Correspondent

In the faint hope of making some bipartisan headway, President Barack Obama invited two top Senate Republicans to join him and Democratic leaders at the White House next week to discuss the Supreme Court vacancy opened up by the impending
retirement of Justice John Paul Stevens.
The White House said Senate Minority Leader Mitch McConnell and Sen. Jeff Sessions (R-Ala.) would sit down on April 21 with the president, Senate Majority Leader Harry Reid and Judiciary Chairman Patrick Leahy, (D-Vt.).
Republican leaders have reacted cautiously to the Stevens vacancy, saying, in effect, they prefer that Obama not name someone who is very liberal. "I hope President Obama will nominate his successor from the middle and not from the fringe," said Sen. Lamar Alexander (R-Tenn.) in a comment typical of the response from the Republican side.
Leahy called the White House meeting "an important step in the process of confirming the next Supreme Court justice." Sessions, a staunch conservative, is the top Republican on the Judiciary panel, which must recommend a nominee for confirmation by the full Senate. Democrats want that Senate confirmation vote before the start of the high court's fall term -- and they hope to avoid a Republican filibuster.
The short list for the Stevens vacancy is said to include appellate judges Diane Wood of Chicago, and Merrick Garland of Washington, U.S. Solicitor General Elena Kagan, and Homeland Security Secretary Janet Napolitano, who is the former governor of Arizona.
How Obama will measure the liberalism of a nominee is to be determined.

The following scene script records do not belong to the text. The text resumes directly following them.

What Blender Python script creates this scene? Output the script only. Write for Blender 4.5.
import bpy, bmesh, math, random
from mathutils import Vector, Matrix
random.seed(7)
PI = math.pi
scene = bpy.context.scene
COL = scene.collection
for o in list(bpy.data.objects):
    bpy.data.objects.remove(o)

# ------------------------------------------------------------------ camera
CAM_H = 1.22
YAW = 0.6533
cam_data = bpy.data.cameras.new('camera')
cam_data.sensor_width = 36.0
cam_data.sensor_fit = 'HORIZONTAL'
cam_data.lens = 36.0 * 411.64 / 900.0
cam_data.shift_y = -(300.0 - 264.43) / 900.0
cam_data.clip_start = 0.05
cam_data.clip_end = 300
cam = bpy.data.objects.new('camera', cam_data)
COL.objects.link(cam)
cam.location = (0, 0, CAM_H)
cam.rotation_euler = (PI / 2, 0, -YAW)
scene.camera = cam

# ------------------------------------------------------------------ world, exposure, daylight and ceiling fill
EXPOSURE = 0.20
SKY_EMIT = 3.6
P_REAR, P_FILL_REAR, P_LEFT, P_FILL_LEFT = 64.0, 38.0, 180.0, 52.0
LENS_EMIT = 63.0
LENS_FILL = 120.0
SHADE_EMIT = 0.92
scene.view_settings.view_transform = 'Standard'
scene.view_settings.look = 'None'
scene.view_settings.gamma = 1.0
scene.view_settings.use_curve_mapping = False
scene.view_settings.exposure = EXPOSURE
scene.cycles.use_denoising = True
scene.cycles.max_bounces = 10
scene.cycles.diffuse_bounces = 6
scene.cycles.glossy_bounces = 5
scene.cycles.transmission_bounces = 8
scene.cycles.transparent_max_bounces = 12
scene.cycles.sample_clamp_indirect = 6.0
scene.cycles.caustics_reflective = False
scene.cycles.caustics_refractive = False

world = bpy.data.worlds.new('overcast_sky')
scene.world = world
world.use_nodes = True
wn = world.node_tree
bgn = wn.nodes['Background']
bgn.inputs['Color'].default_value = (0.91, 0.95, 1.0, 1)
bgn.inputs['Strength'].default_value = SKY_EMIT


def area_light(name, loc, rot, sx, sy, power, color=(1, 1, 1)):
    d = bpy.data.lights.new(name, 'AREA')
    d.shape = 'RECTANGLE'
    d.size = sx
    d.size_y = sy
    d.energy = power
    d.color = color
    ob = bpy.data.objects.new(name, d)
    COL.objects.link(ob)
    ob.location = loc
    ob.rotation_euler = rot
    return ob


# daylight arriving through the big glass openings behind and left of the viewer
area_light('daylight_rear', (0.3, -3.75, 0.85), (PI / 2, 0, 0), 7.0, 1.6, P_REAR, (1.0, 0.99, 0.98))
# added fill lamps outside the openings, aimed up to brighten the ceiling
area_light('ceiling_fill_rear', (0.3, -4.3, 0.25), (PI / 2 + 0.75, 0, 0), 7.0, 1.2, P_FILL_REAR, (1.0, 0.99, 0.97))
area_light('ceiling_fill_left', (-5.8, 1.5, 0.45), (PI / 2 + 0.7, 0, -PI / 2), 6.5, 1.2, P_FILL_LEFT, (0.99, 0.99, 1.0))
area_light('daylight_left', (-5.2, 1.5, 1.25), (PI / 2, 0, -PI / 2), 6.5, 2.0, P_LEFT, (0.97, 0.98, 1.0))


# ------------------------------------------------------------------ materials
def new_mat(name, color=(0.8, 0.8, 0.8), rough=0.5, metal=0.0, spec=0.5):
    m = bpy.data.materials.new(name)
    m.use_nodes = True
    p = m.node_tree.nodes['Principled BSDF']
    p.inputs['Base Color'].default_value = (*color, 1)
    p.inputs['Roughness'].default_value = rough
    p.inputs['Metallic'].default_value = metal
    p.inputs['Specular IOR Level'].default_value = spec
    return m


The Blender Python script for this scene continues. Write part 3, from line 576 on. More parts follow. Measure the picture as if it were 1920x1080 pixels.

But it is worth noting that not everyone counted Stevens as a great liberal, though he usually sided with the court's four-member minority in decisions written by the five more conservative justices. "Justice Stevens' 'legacy' will likely be framed by his independence -- not only of politics, but of opinion-writing, behavior, and more generally in style of judging," said Robert Bennett, law professor at the Northwestern University School of Law, Stevens' alma mater. "And while the overall complexion of his jurisprudence was 'liberal,' he was quite capable of breaking the mold."